Reproducibility is another cornerstone. Because the exact state of the system for any given point in time is defined by a specific Git commit hash, you can recreate any environment—whether for testing, staging, or disaster recovery—with absolute precision. Need to spin up a perfect copy of last Tuesday's production environment to debug an issue? Simply point your GitOps operator at that historical commit. This eliminates the "it works on my machine" problem at an infrastructure level and turns recovery from a stressful scramble into a predictable, automated procedure.
Common Pitfalls
- Treating Git as Just a Trigger: A common mistake is using Git only as a trigger for a traditional CI/CD pipeline that then executes imperative scripts. This misses the point. The true power of GitOps lies in making Git the source of truth, not just a source code repository. The operator should synchronize the declarative files directly from Git, not just run a pipeline that uses those files.
- Correction: Store complete, declarative environment definitions (e.g., Kubernetes YAML, Kustomize overlays) in Git. The operator's sole job should be to apply these files.
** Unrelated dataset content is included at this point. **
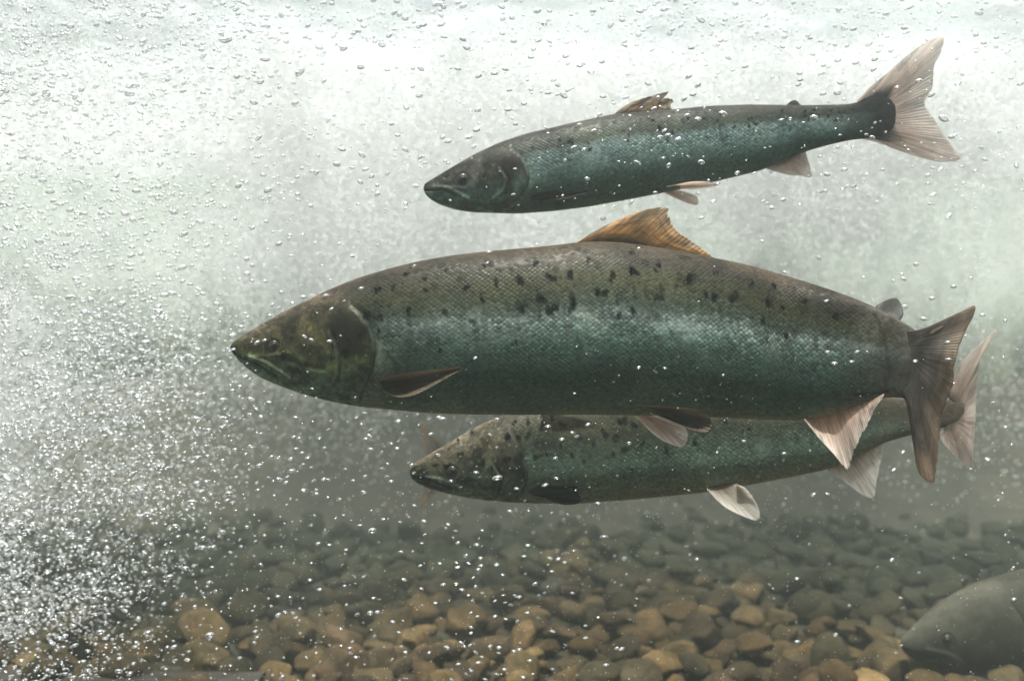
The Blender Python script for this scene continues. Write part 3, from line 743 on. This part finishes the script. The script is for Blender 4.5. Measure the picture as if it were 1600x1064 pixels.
# ---- lower salmon, half behind the big one
top = [(640, 733), (643, 727), (652, 720), (670, 710), (700, 692), (740, 668), (775, 652), (810, 640), (860, 630), (950, 618), (1050, 612), (1150, 610), (1250, 612), (1350, 618), (1420, 622), (1470, 624), (1500, 622), (1506, 628)]
bot = [(640, 740), (643, 748), (660, 760), (700, 771), (740, 779), (800, 785), (850, 786), (907, 786), (1000, 779), (1108, 768), (1150, 761), (1220, 748), (1293, 733), (1340, 712), (1379, 692), (1428, 678), (1475, 668), (1500, 662), (1506, 655)]
PAL_LOW = dict(
    body=[(0, (.17, .13, .11)), (.15, (.12, .10, .08)), (.3, (.10, .095, .055)), (.42, (.10, .11, .085)), (.5, (.20, .27, .22)), (.6, (.36, .52, .44)),
          (.70, (.36, .48, .38)), (.84, (.42, .44, .32)), (1, (.6, .52, .38))],
    head=[(0, (.17, .13, .10)), (.25, (.085, .07, .055)), (.45, (.07, .07, .052)), (.6, (.10, .13, .09)), (.78, (.22, .32, .24)), (1, (.36, .40, .30))],
    collar=.7, collar_c=(.26, .38, .30), blotch=(800, 715, 26, 30, .6), tail=(1300, 1470), tail_c=(.16, .12, .10))
spots = [(620+x/2.667, 620+y/2.667, r) for x, y, r in [(600, 115, 7), (545, 150, 7), (640, 80, 5), (680, 105, 5), (760, 150, 7), (848, 135, 9), (925, 85, 8), (975, 110, 8), (900, 170, 6), (935, 200, 6), (808, 190, 6), (878, 232, 6), (773, 255, 6), (720, 225, 5), (675, 190, 5), (612, 225, 6), (580, 240, 6), (520, 230, 5), (1000, 180, 6), (1110, 205, 6), (1225, 180, 6), (465, 160, 7), (545, 100, 5), (500, 155, 6),
         (275, 228, 5), (210, 280, 6), (360, 265, 6), (258, 178, 4), (315, 143, 4), (222, 215, 3), (455, 245, 6), (490, 100, 5), (960, 290, 4), (940, 320, 4), (1440, 120, 5), (1350, 100, 6)]]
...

Move complex logic and imperative steps into the build stage of your CI, which produces artifacts (container images) that are referenced declaratively in your Git manifests.
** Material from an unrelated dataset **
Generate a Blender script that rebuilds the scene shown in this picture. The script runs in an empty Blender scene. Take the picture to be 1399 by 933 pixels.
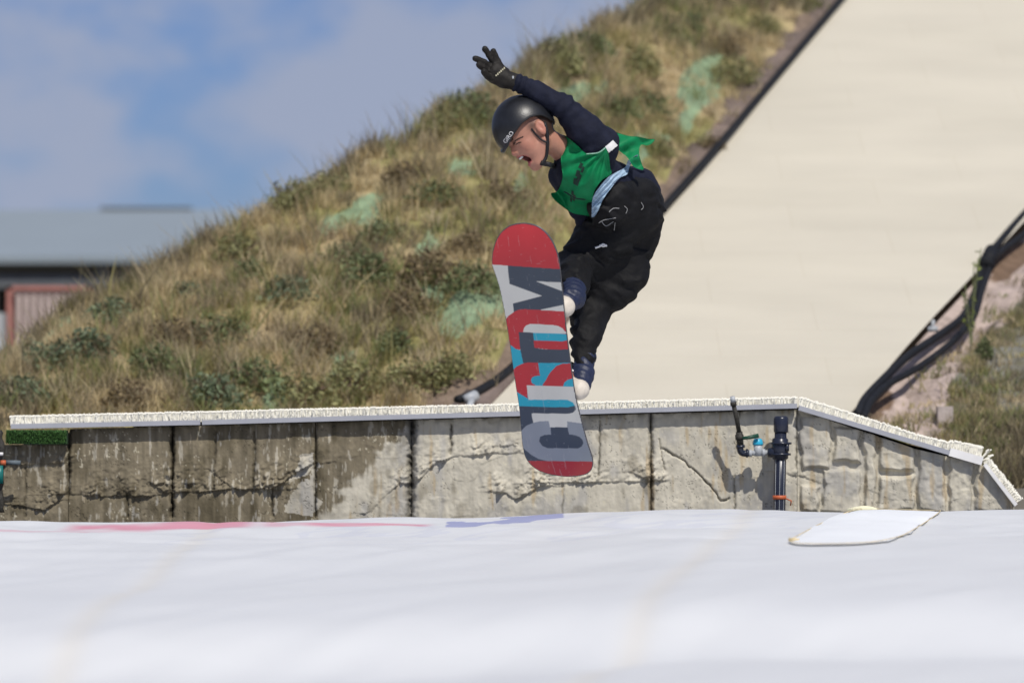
import bpy, math, random
import numpy as np
from mathutils import Vector
from mathutils.bvhtree import BVHTree
rng = np.random.default_rng(7); random.seed(7)
ZE = 3.2; FP = 6000.0; CX = 699.5; HY = 600.0
SUN = np.array([0.24, -0.62, 0.80]); SUN /= np.linalg.norm(SUN)
scene = bpy.context.scene; col = scene.collection

def W(px, py, Y):
    return np.array([(px-CX)/FP*Y, Y, ZE+(HY-py)/FP*Y])
def R(px, py, dy):            # a point about the rider, dy metres behind 20 m
    return W(px, py, 20+dy)
def s2l(c):
    c = np.asarray(c, float)/255.0
    return np.where(c <= .04045, c/12.92, ((c+.055)/1.055)**2.4)
def norm(v): v = np.asarray(v, float); return v/np.linalg.norm(v)

# ------------------------------------------------------------------ noise
def _h(ix, iy, iz, seed):
    n = (ix*374761393 + iy*668265263 + iz*2147483647*3 + seed*1274126177) & 0xffffffff
    n = ((n ^ (n >> 13))*1274126177) & 0xffffffff
    n = n ^ (n >> 16)
    return (n & 0xffff)/65535.0
def vnoise(p, seed=0):
    p = np.asarray(p, float); i = np.floor(p).astype(np.int64); f = p-i; f = f*f*(3-2*f)
    x, y, z = i[..., 0], i[..., 1], i[..., 2]; fx, fy, fz = f[..., 0], f[..., 1], f[..., 2]
    def L(a, b, t): return a+(b-a)*t
    c = lambda a, b, d: _h(x+a, y+b, z+d, seed)
    return L(L(L(c(0,0,0), c(1,0,0), fx), L(c(0,1,0), c(1,1,0), fx), fy),
             L(L(c(0,0,1), c(1,0,1), fx), L(c(0,1,1), c(1,1,1), fx), fy), fz)*2-1
def fbm(p, o=4, seed=0):
    p = np.asarray(p, float); s = 0; a = .5
    for k in range(o): s = s+a*vnoise(p*2**k+17.3*k, seed+k); a *= .5
    return s
def n2(x, y, o=4, seed=0): return fbm(np.stack([x, y, np.zeros_like(x)+.37], -1), o, seed)
def sst(a, b, x): t = np.clip((x-a)/(b-a), 0, 1); return t*t*(3-2*t)
def inpoly(x, y, poly):
    x = np.asarray(x, float); y = np.asarray(y, float); r = np.zeros(np.broadcast(x, y).shape, bool); n = len(poly)
    for i in range(n):
        x0, y0 = poly[i]; x1, y1 = poly[(i+1) % n]
        if y0 == y1: continue
        c = ((y0 > y) != (y1 > y)) & (x < (x1-x0)*(y-y0)/(y1-y0)+x0); r ^= c
    return r
def segdist(x, y, pts):
    d = np.full(np.shape(x), 1e9)
    for (a, b), (c, e) in zip(pts[:-1], pts[1:]):
        dx, dy = c-a, e-b; t = np.clip(((x-a)*dx+(y-b)*dy)/(dx*dx+dy*dy+1e-9), 0, 1)
        d = np.minimum(d, np.hypot(x-a-t*dx, y-b-t*dy))
    return d

# ------------------------------------------------------------------ objects
ORG = {}
def tag(o, label=None, cat=None, group=None, kind=None):
    if label: o['label'] = label
    if cat: o['category'] = cat
    if group: o['group'] = group
    if kind: o['kind'] = kind
    return o
def thing(name, loc, label, cat, group=None):
    o = bpy.data.objects.new(name, None); col.objects.link(o); o.empty_display_size = .1
    o.location = tuple(loc); ORG[o] = np.array(loc, float); return tag(o, label, cat, group)
def mk(name, V, F, m, parent=None, smooth=True, cols=None, loc=None):
    V = np.asarray(V, float).reshape(-1, 3)
    if parent is not None: org = ORG[parent]
    else: org = np.array(loc, float) if loc is not None else np.array([V[:, 0].mean(), V[:, 1].mean(), V[:, 2].min()])
    me = bpy.data.meshes.new(name)
    if isinstance(F, np.ndarray):
        me.vertices.add(len(V)); me.vertices.foreach_set('co', (V-org).astype(np.float32).ravel())
        k = F.shape[1]; me.loops.add(F.size); me.loops.foreach_set('vertex_index', F.astype(np.int32).ravel())
        me.polygons.add(len(F)); me.polygons.foreach_set('loop_start', np.arange(0, F.size, k, dtype=np.int32))
        me.update(calc_edges=True)
    else:
        me.from_pydata([tuple(v) for v in (V-org)], [], [tuple(int(i) for i in f) for f in F]); me.update()
    me.validate()
    if smooth: me.polygons.foreach_set('use_smooth', np.ones(len(me.polygons), bool))
    if cols is not None:
        c = np.ones((len(V), 4), np.float32); c[:, :3] = cols
        a = me.color_attributes.new('Col', 'FLOAT_COLOR', 'POINT'); a.data.foreach_set('color', c.ravel())
    me.materials.append(m)
    o = bpy.data.objects.new(name, me); col.objects.link(o)
    if parent is not None: o.parent = parent
    else: o.location = tuple(org)
    ORG[o] = org
    return o
class MB:
    def __init__(s): s.v = []; s.f = []; s.n = 0
    def add(s, V, F):
        V = np.asarray(V, float); s.v.append(V)
        s.f += [tuple(int(i)+s.n for i in f) for f in F]; s.n += len(V); return s
    def box(s, c, h, ax=None):
        ax = np.eye(3) if ax is None else np.array(ax); c = np.array(c, float)
        V = [c+ax[0]*h[0]*i+ax[1]*h[1]*j+ax[2]*h[2]*k for i in (-1, 1) for j in (-1, 1) for k in (-1, 1)]
        return s.add(V, [(0,1,3,2),(4,6,7,5),(0,4,5,1),(2,3,7,6),(0,2,6,4),(1,5,7,3)])
    def tube(s, pts, r, n=12, caps=True):
        pts = [np.array(p, float) for p in pts]; rr = r if hasattr(r, '__len__') else [r]*len(pts)
        V = []; up = None
        for i, p in enumerate(pts):
            d = norm(pts[min(i+1, len(pts)-1)]-pts[max(i-1, 0)]) if len(pts) > 1 else np.array([0, 0, 1.])
            if up is None: up = np.array([0, 1., 0]) if abs(d[1]) < .9 else np.array([1., 0, 0])
            a = norm(up-d*np.dot(up, d)); b = np.cross(d, a); up = a
            for k in range(n):
                t = 2*math.pi*k/n; V.append(p+(a*math.cos(t)+b*math.sin(t))*rr[i])
        F = [(i*n+k, i*n+(k+1) % n, (i+1)*n+(k+1) % n, (i+1)*n+k) for i in range(len(pts)-1) for k in range(n)]
        if caps: F += [tuple(range(n))[::-1], tuple((len(pts)-1)*n+k for k in range(n))]
        return s.add(V, F)
    def build(s, name, m, parent=None, smooth=True, **k): return mk(name, np.concatenate(s.v), s.f, m, parent, smooth, **k)
def smoothline(pts, n=40):
    pts = np.array(pts, float); t = np.linspace(0, len(pts)-1, n); out = []
    for q in t:
        i = min(int(q), len(pts)-2); f = q-i
        p0, p1, p2, p3 = pts[max(i-1, 0)], pts[i], pts[i+1], pts[min(i+2, len(pts)-1)]
        out.append(.5*((2*p1)+(-p0+p2)*f+(2*p0-5*p1+4*p2-p3)*f*f+(-p0+3*p1-3*p2+p3)*f**3))
    return np.array(out)
def gridF(nr, nc):
    i = np.arange(nr-1)[:, None]*nc+np.arange(nc-1)[None]; i = i.ravel()
    return np.stack([i, i+1, i+nc+1, i+nc], 1)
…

- Ignoring Secret Management: Storing plain-text secrets (passwords, API keys) in a Git repository is a severe security anti-pattern. Teams new to GitOps sometimes struggle with how to manage sensitive configuration within a declarative, Git-centric workflow.
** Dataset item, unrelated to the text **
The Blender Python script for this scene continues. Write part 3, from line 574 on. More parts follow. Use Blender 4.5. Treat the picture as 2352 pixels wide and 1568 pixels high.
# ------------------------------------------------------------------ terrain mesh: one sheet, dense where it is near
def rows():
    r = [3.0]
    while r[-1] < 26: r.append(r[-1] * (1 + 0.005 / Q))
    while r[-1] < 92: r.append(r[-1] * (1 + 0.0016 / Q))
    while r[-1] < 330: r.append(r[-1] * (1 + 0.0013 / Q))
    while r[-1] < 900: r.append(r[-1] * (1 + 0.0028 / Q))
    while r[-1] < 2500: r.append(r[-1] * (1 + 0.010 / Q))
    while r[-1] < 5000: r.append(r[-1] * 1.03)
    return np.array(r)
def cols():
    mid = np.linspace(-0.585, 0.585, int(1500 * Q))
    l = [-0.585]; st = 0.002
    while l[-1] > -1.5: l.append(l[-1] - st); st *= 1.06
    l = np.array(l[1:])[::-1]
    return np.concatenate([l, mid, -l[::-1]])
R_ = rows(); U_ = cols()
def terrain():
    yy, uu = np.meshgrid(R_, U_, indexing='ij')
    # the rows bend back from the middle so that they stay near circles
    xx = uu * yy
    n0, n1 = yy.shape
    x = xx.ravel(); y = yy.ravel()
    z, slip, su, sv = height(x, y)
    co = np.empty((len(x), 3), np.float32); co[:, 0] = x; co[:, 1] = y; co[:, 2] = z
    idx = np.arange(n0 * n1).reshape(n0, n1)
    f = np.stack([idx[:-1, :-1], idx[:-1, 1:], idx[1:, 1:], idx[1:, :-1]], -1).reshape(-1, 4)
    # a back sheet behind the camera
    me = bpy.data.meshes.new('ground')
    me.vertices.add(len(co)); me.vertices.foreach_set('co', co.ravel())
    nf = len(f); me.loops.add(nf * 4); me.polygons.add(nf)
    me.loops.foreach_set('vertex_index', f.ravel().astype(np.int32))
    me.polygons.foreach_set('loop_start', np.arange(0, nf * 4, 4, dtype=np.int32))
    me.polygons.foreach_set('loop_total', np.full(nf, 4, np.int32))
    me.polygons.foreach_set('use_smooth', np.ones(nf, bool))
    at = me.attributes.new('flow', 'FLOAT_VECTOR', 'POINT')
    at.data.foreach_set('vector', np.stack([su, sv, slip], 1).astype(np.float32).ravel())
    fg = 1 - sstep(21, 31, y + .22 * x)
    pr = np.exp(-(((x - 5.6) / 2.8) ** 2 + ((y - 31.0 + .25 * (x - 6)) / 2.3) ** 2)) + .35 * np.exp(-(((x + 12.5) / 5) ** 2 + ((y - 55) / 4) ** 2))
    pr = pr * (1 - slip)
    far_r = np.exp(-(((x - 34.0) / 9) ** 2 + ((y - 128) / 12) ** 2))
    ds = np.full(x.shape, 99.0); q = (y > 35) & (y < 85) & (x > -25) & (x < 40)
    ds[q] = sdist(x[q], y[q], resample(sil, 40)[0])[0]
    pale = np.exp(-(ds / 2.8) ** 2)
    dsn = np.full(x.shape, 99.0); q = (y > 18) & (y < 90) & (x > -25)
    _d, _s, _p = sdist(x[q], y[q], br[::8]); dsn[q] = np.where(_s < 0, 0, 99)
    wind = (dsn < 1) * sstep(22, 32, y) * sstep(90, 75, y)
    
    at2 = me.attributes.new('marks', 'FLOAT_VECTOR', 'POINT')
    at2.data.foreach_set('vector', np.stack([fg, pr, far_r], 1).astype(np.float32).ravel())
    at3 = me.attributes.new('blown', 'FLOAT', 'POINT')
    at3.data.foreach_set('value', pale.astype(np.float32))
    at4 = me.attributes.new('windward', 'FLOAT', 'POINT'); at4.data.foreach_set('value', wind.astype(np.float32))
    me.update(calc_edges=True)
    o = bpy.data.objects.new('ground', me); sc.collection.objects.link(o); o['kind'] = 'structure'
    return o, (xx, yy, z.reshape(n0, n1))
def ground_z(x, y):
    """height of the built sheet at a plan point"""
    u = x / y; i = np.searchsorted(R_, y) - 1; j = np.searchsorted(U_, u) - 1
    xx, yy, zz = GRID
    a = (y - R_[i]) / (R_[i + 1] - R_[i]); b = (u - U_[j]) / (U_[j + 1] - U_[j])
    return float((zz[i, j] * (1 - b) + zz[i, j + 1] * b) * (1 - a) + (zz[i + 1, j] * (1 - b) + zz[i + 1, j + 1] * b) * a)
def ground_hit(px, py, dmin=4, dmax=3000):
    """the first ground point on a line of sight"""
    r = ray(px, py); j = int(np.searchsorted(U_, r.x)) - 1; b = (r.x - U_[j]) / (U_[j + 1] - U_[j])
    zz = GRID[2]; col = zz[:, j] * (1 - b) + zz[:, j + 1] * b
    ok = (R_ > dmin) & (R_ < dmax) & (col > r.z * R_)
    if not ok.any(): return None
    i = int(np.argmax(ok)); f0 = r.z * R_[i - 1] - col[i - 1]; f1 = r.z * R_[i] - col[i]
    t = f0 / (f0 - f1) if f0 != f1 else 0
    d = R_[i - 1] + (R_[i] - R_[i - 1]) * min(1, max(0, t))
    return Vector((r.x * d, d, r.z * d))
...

- Correction: Integrate a dedicated secret management tool like HashiCorp Vault, Azure Key Vault, or the sealed-secrets project for Kubernetes. These tools allow you to store encrypted secrets in Git or reference them externally, which your GitOps operator can then decrypt and inject safely at deployment time.
- Configuration Drift and Manual Overrides: The temptation to quickly fix a production issue with a manual
kubectl editcommand is high. However, this introduces configuration drift—a mismatch between Git and reality—which breaks the core GitOps promise of a single source of truth.
- Correction: Enforce discipline. All changes must go through Git. For emergency fixes, the process should still be to commit a change, merge it, and let the operator apply it. This preserves the audit trail. Tools can also be configured to regularly scan for drift and alert on it or auto-correct it.
- Misunderstanding Repository Structure: A single, massive repository containing configuration for dozens of applications and environments can become a tangled mess, creating merge conflicts and blurring ownership.
- Correction: Adopt a clear repository strategy. Common patterns include the App-of-Apps pattern (a root repo defining which other repos to deploy), a mono-repo with strict directories, or separate repos per team/application. Choose a structure that aligns with your organization's autonomy and scale.
Summary
- GitOps is an operational framework that uses Git repositories as the single source of truth for both application and infrastructure configuration, enabling version control, collaboration, and a clear audit trail for all changes.
- It relies on declarative configuration to describe the desired state of a system, which is then automatically synchronized to the live environment by GitOps operators like ArgoCD and Flux.
- The pull-based reconciliation model, where the cluster actively pulls and applies changes from Git, enhances security and creates a self-healing system that corrects configuration drift.
- Implementing GitOps results in auditable, reproducible, and automated infrastructure and application deployment workflows, turning deployment and recovery into predictable, code-driven processes.